As a Rude Boy in high school, my favorite Ska band was The Scofflaws. One of the most popular songs of their live sets was William Shatner, during which the band and the audience would run back and forth on cue, much like the characters on Star Trek would do when the Enterprise was attacked.

The song mentions a particular episode of the original series:

I really like the one where he reads the Constitution
After ending all the fighting in the future revolution

Note: The intro to the song uses a naughty word and mentions Skinheads Against Racial Prejudice

What episode is the song talking about?


1 Answer 1


"The Omega Glory". The conceit of the episode is that the Enterprise arrives at a planet where the blond-haired, light-skinned "Yangs" are brutally oppressed by the vaguely-Asiatic "Kohms." As always happens in these sorts of situations on Star Trek, the oppressed eventually rise up and overthrow their oppressors.

At first it looks as though the Yangs aren't going to be any better to the Kohms than the Kohms were to them. However, it transpires that the Yangs' holy document is the American Constitution1, garbled through centuries of oral tradition; Kirk recognizes the words, and ends the conflict by giving a stirring speech about equality, quoting the correct words:

Cloud: Greatest of holies. Chiefs and sons of chiefs may speak the words, but the Evil One's tongue would surely turn to fire. I will begin. You shall finish. Ee'dplebnista norkohn forkohn perfectunun.

Kirk: Those words are familiar. Wait a moment.


Cloud: When you would not say the holy words, of the Ee'd Plebnista, I doubted you.

Kirk: I did not recognise those words, you said them so badly, Without meaning.

Elder: No! No! Only the eyes of a chief may see the Ee'd Plebnista.

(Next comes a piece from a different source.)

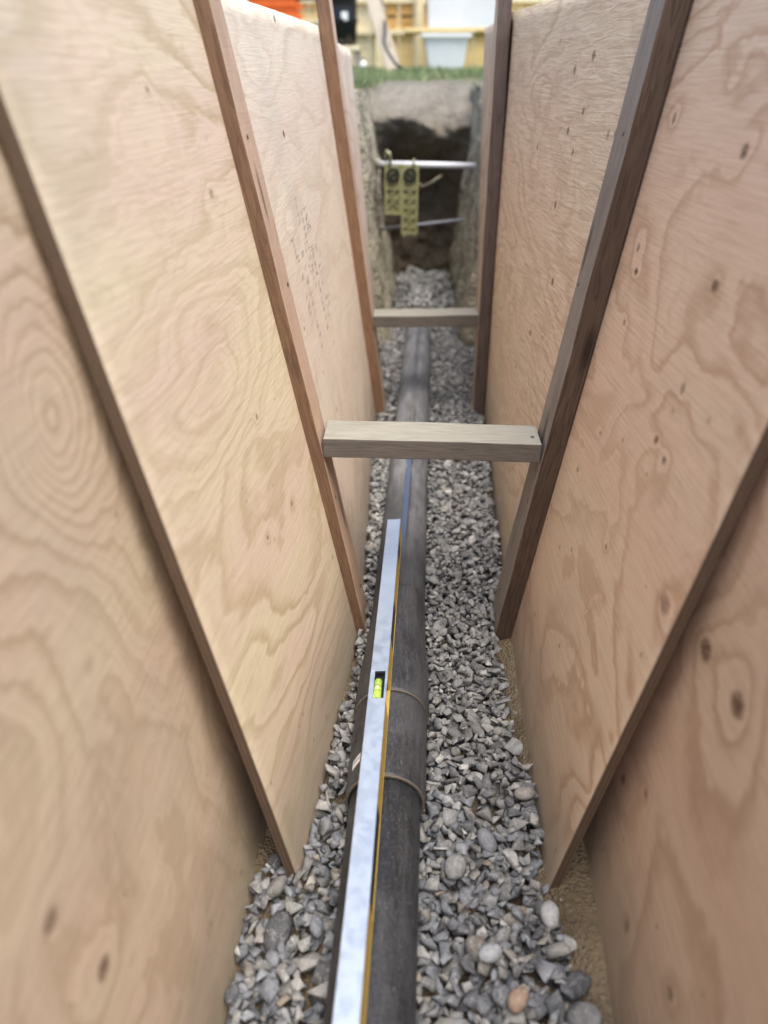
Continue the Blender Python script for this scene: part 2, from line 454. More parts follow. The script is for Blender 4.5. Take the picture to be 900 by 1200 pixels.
# ------------------------------------------------------------------ plywood sheets
def sheet(key, mat, label, top0, top1, bot=-1.10, bot1=None, thick=0.0142, corner=None):
    side = -1 if key[0] == 'L' else 1
    (y0, _, _), (y1, _, _) = PANELS[key]
    nu, nv = 28, 44
    if bot1 is None: bot1 = bot
    bm = bmesh.new()
    uvl = bm.loops.layers.uv.new('UVMap')
    sd_ = sum(map(ord, key)) * 0.37
    def pt(i, j, off):
        t, s = i / nu, j / nv
        y = y0 + (y1 - y0) * t
        zt = top0 + (top1 - top0) * t
        if corner and t > 0.9: zt -= corner * ((t - 0.9) / 0.1) ** 2
        zb = bot + (bot1 - bot) * t
        z = zb + (zt - zb) * s
        x = panel_x(key, y, z)
        x += 0.0035 * (noise.noise((y * 1.3 + sd_, z * 1.5, sd_)))          # gentle warp
        jit = 0.0008 * noise.noise((z * 40, y * 40, sd_ + 3))               # ragged cut edge
        yy = y + (jit if i in (0, nu) else 0)
        return Vector((x + side * off, yy, z + (jit if j in (0, nv) else 0)))
    F, B = {}, {}
    for i in range(nu + 1):
        for j in range(nv + 1):
            F[i, j] = bm.verts.new(pt(i, j, 0))
            B[i, j] = bm.verts.new(pt(i, j, thick))
    def face(vs, uvs, mi):
        f = bm.faces.new(vs)
        f.material_index = mi
        for l, uv in zip(f.loops, uvs): l[uvl].uv = uv
        f.smooth = mi == 0
    for i in range(nu):
        for j in range(nv):
            q = [(i, j), (i + 1, j), (i + 1, j + 1), (i, j + 1)]
            for D, o in ((F, 1), (B, -1)):
                qq = q if (side * o) > 0 else q[::-1]
                vs = [D[a] for a in qq]
                face(vs, [(v.co.y, v.co.z) for v in vs], 0)
    def strip(a, b):
        vs = [F[a], F[b], B[b], B[a]]
        uv = [(0, F[a].co.z + F[a].co.y), (0, F[b].co.z + F[b].co.y), (1, B[b].co.z + B[b].co.y), (1, B[a].co.z + B[a].co.y)]
        face(vs, uv, 1)
    for j in range(nv):
        strip((0, j), (0, j + 1)); strip((nu, j), (nu, j + 1))
    for i in range(nu):
        strip((i, 0), (i + 1, 0)); strip((i, nv), (i + 1, nv))
    o = from_bm(bm, 'plywood_sheet', None, mats=[mat, M['edge']])
    tag(o, label, 'plywood sheet', 'plywood sheets lining the trench')
    return o

YL, YD, YW = (0.60, 0.475, 0.33), (0.43, 0.29, 0.17), (0.58, 0.43, 0.30)
PL, PD, PW = (0.66, 0.51, 0.365), (0.46, 0.30, 0.19), (0.66, 0.475, 0.345)
mL1 = plywood_mat('plywood_near_left', 1.0, (0.58, 0.48, 0.335), (0.39, 0.285, 0.18), (0.57, 0.435, 0.32),
                  [(0.369, -0.601, 0.012), (0.394, -0.711, 0.013)], bands=15, aniso=(1.9, 1.2),
                  swirl=[(0.644, -0.275, 0.10, 0.10, 0.55)], minor=0.3)
mL2 = plywood_mat('plywood_left', 2.0, (0.64, 0.55, 0.38), (0.45, 0.35, 0.215), (0.63, 0.50, 0.385),
                  [(1.16, -0.149, 0.0085), (1.037, -0.018, 0.006), (1.09, -0.459, 0.006), (1.135, -0.636, 0.006), (0.992, -0.616, 0.005)],
                  bands=13, swirl=[(1.0, -0.36, 0.20, 0.10, 0.33), (0.80, -0.75, 0.2, 0.3, 0.12)], minor=0.4)
mL3 = plywood_mat('plywood_left_stamped', 3.0, (0.67, 0.59, 0.47), (0.54, 0.44, 0.335), (0.66, 0.55, 0.45),
                  [(1.871, 0.096, 0.013), (1.723, -0.108, 0.010), (1.812, -0.3, 0.007), (1.667, -0.682, 0.008), (1.504, -0.443, 0.006)],
                  bands=9, minor=0.5)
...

Kirk: This was not written for chiefs. (general consternation) Hear me! Hear this! Among my people, we carry many such words as this from many lands, many worlds. Many are equally good and are as well respected, but wherever we have gone, no words have said this thing of importance in quite this way. Look at these three words written larger than the rest, with a special pride never written before or since. Tall words proudly saying We the People. That which you call Ee'd Plebnista was not written for the chiefs or the kings or the warriors or the rich and powerful, but for all the people! Down the centuries, you have slurred the meaning of the words, 'We, the people of the United States, in order to form a more perfect union, establish justice, ensure domestic tranquillity, provide for the common defence, promote the general welfare, and secure the blessings of liberty to ourselves and our posterity, do ordain and establish this constitution.' These words and the words that follow were not written only for the Yangs, but for the Kohms as well!

Cloud: The Kohms?

Kirk: They must apply to everyone or they mean nothing! Do you understand?

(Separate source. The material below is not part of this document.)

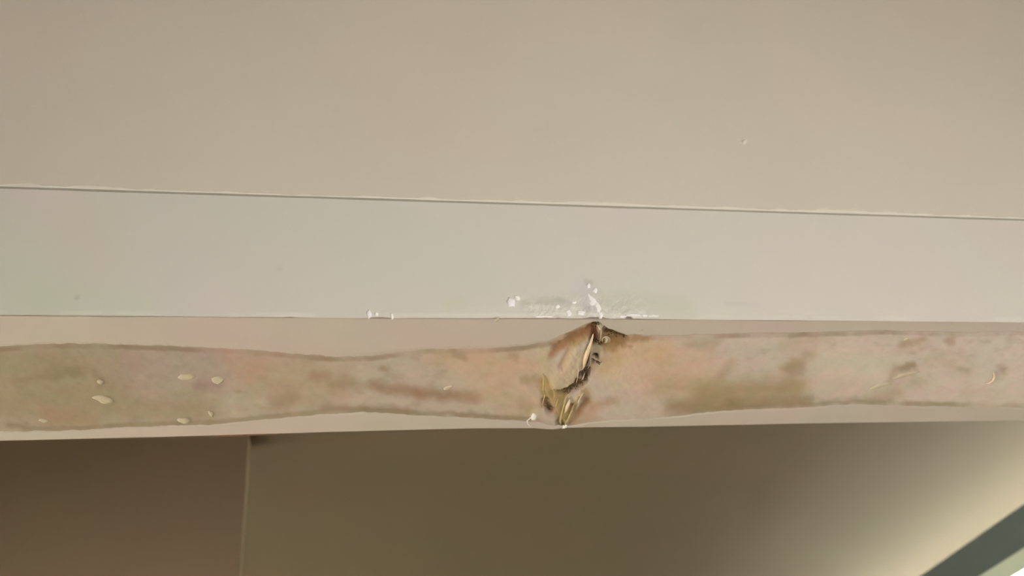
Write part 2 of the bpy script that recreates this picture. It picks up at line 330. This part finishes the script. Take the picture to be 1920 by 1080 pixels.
# sides and top of the jamb board
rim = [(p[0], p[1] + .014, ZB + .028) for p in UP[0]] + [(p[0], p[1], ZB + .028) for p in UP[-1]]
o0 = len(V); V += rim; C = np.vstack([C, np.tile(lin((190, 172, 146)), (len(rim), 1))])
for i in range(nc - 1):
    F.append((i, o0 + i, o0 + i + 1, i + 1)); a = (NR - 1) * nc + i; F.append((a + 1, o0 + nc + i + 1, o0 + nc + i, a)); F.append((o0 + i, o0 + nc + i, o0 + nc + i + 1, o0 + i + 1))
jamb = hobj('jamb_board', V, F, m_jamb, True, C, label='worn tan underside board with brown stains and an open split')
try:
    jamb.data.shade_smooth()
    jamb.data.set_sharp_from_angle(angle=math.radians(60))
except Exception: pass

# --- paint films left along both edges of the underside (real thickness)
def film(name, ya, yb, x0, x1, step, th, label, free_at):
    xs_ = np.arange(x0, x1, step); rows_ = 9; V = []; 
    for j in range(rows_):
        t = j / (rows_ - 1)
        for x in xs_:
            a, b = ya(x), yb(x); y = a + (b - a) * t
            p = on_under(x, y); d = th * (min(1, (1 - t) * 4 + .0) if free_at == 1 else min(1, t * 4))
            edge_t = 1 - t if free_at == 1 else t
            lift = th if edge_t > .02 else -.0003
            V.append((p[0], p[1], ZB - lift + .00012 * float(fbm(np.array(x / 30.), np.array(y / 14.), 5))))
    return hobj(name, V, grid_faces(rows_, len(xs_)), m_film, False, None, label)
wob = lambda x: 2.2 * float(fbm(np.array(x / 22.), np.array(.5), 41)) + 1.0 * float(fbm(np.array(x / 6.), np.array(.5), 43))
film('paint_film', lambda x: front_y(x) - .2, lambda x: max(front_y(x) + .6, topm(x) + wob(x)), -400, 2300, 4, .0007, 'pinkish cream paint left along the front edge', 1)
film('paint_film', lambda x: min(back_y(x) - .6, botm(x) + wob(x) * .8), lambda x: back_y(x), -400, 2300, 4, .0007, 'narrow pale paint strip left along the back edge', 0)

# --- casing board (front face)
fr_rows = 70; cx = np.unique(np.concatenate([np.arange(-400, 900, 8.), np.arange(900, 1260, 2.), np.arange(1260, 2305, 8.)]))
gp = lambda x: 351.5 + (412.5 - 351.5) * x / 1920
gl = interp([(0, 351.5), (1000, 385.3), (1920, 412.5)])
# the joint is straight in the room; find the board's top height per column from the joint line itself
PXc = np.tile(cx, (fr_rows, 1)); tt = np.linspace(0, 1, fr_rows)[:, None] ** 1.6
XW = np.array([on_front(x, front_y(x))[0] for x in cx])
zt = np.array([gap_z(x) - .0013 for x in XW])
VV = np.zeros((fr_rows, len(cx), 3)); 
zbot = np.array([on_front(x, front_y(x))[2] for x in cx])
# ragged chips along the lower arris
chip = np.zeros(len(cx))
for c0, wd, dp in ((700, 14, 2.2), (720, 6, 3), (545, 8, 2.5), (930, 7, 2.5), (1010, 30, 1.8), (1120, 22, 3.0), (1180, 7, 3.2), (60, 20, 1.2), (1050, 12, 1.6), (1215, 20, 1.2)):
    chip += dp * np.exp(-((cx - c0) / wd) ** 2)
zb2 = zbot - .0000 + chip * .0004 * (1 + fbm(cx / 5, cx * 0, 77))
for j in range(fr_rows):
    VV[j, :, 0] = XW; VV[j, :, 2] = zb2 + (zt - zb2) * tt[j, 0]
PYc = (front_y(cx)[None, :] * (1 - tt) + np.array([351.5 + .0323 * x for x in cx])[None, :] * tt)
DY = .0003 * fbm(PXc / 120, PYc / 60, 21)
damage = stamp(PXc, PYc, 1010, 590, 1190, 588, 16, 34)
DY += -.0012 * stamp(PXc, PYc, 1118, 560, 1118, 600, 12, 22) + damage * .0010 * fbm(PXc / 11, PYc / 8, 23) + .0004 * ss(560, 598, PYc) * fbm(PXc / 30, PYc / 14, 27)
DY += -.0004 * (1 - ss(0, 26, np.abs(PYc - 572 - 6 * fbm(PXc / 200, PXc * 0, 29)))) * ss(700, 950, PXc) * ss(1450, 1200, PXc)
VV[..., 1] = Y0 + DY; VV[0, :, 1] += .0004
CC = np.zeros(PXc.shape + (3,)); CC[:] = lin((205, 199, 186))
def blendc(mask, c):
    global CC
    m_ = np.clip(mask, 0, 1)[..., None]; CC = CC * (1 - m_) + lin(c) * m_
blendc(.5 * stamp(PXc, PYc, -100, 470, 20, 540, 60, 90), (196, 202, 176)); blendc(.5 * stamp(PXc, PYc, 60, 560, 250, 580, 22, 40), (196, 200, 176))
blendc(.35 * stamp(PXc, PYc, 100, 420, 160, 500, 40, 60), (205, 194, 172)); blendc(.3 * stamp(PXc, PYc, 1860, 440, 1920, 600, 40, 60), (200, 206, 186))
blendc(.55 * stamp(PXc, PYc, 1135, 572, 1290, 578, 10, 26), (192, 190, 168)); blendc(.45 * stamp(PXc, PYc, 985, 572, 1060, 568, 3, 9), (176, 172, 152))
blendc(.4 * stamp(PXc, PYc, 840, 575, 870, 570, 6, 14), (196, 196, 164)); blendc(.6 * ss(.2, .6, fbm(PXc / 14, PYc / 9, 33)) * damage, (184, 178, 166))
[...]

Cloud: I do not fully understand, one named Kirk. But the holy words will be obeyed. I swear it.

Star Trek Season 2 Episode 23: "The Omega Glory"

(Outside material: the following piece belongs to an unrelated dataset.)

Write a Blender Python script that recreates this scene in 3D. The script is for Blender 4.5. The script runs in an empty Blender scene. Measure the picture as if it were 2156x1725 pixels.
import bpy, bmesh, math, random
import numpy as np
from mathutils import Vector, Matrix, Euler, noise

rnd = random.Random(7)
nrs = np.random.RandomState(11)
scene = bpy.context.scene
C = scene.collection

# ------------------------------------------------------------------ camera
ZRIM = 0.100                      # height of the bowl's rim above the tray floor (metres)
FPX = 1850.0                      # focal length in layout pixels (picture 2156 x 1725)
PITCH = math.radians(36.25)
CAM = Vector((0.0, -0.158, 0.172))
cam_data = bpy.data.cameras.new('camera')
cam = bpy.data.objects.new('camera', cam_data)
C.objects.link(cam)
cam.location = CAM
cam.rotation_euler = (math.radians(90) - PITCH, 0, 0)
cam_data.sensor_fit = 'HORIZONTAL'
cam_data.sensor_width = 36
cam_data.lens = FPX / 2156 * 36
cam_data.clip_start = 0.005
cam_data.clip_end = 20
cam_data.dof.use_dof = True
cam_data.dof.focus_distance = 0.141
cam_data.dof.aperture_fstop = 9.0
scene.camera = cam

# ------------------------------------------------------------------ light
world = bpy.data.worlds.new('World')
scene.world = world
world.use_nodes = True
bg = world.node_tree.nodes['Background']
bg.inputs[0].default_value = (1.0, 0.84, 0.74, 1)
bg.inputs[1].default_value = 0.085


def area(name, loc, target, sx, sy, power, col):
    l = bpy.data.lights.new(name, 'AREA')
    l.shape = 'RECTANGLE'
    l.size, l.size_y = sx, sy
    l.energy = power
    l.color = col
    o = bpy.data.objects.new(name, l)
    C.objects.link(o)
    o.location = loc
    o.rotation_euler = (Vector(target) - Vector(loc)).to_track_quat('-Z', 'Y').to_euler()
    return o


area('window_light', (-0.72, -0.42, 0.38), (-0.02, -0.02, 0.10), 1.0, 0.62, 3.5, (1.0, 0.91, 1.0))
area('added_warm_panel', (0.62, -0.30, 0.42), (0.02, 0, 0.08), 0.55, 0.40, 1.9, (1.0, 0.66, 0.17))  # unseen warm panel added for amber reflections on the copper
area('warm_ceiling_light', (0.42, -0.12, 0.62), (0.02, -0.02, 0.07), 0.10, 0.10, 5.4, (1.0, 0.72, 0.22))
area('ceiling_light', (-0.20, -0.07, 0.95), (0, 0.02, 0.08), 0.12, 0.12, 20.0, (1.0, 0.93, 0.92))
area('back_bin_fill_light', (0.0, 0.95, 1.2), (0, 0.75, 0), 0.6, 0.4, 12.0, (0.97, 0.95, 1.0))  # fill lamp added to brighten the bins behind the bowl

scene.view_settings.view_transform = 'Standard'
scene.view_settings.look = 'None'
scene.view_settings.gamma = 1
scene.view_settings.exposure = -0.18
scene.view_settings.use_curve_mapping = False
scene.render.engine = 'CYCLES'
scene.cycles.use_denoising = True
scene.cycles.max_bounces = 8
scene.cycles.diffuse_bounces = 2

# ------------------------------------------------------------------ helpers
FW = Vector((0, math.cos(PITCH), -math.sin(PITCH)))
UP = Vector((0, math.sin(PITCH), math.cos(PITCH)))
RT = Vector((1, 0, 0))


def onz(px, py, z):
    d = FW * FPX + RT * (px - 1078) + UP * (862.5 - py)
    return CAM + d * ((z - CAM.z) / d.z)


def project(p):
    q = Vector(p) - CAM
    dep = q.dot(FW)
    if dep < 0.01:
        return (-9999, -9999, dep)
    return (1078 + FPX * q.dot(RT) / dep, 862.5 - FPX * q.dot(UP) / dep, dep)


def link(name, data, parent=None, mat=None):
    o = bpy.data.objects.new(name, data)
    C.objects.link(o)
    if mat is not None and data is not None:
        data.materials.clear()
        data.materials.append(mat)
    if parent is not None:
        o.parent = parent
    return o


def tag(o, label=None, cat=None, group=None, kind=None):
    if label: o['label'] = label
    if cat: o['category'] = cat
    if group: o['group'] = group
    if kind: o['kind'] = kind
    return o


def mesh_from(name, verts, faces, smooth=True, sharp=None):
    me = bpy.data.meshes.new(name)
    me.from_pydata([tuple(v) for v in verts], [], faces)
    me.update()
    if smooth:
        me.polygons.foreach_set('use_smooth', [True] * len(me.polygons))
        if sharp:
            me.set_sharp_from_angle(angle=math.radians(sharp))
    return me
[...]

The fact that this episode ends with a Canadian waxing poetical about the cornerstone of the American political system2 is something I shall mark politely, and leave for your consideration.

1 In fact, it turns out that the whole planet is an alt-version of Earth, where the space-Russians won the space-Cold War; "Yang" is speculated in the episode to be a corruption of "Yankee" and "Kohm" a corruption of "Communist".

2 To another Canadian, as it happens.

  • Note: The Constitution begins with the words "We the people", the Declaration of Independence begins with "When in the course of human events". Two separate documents.
    – Wad Cheber
    Nov 3, 2015 at 16:16
  • @WadCheber My mistake; fixed now Nov 3, 2015 at 16:17
  • Didn't know Kirk was Canadian, thought he was from Iowa.
    – user14111
    Sep 24, 2017 at 1:21
  • 1
    Oh, you mean the actor who plays Kirk is Canadian. But it's the character, James T. Kirk, who "waxes poetic" about the Preamble to the Constitution. The actor is just doing a job for which he is lavishly compensated.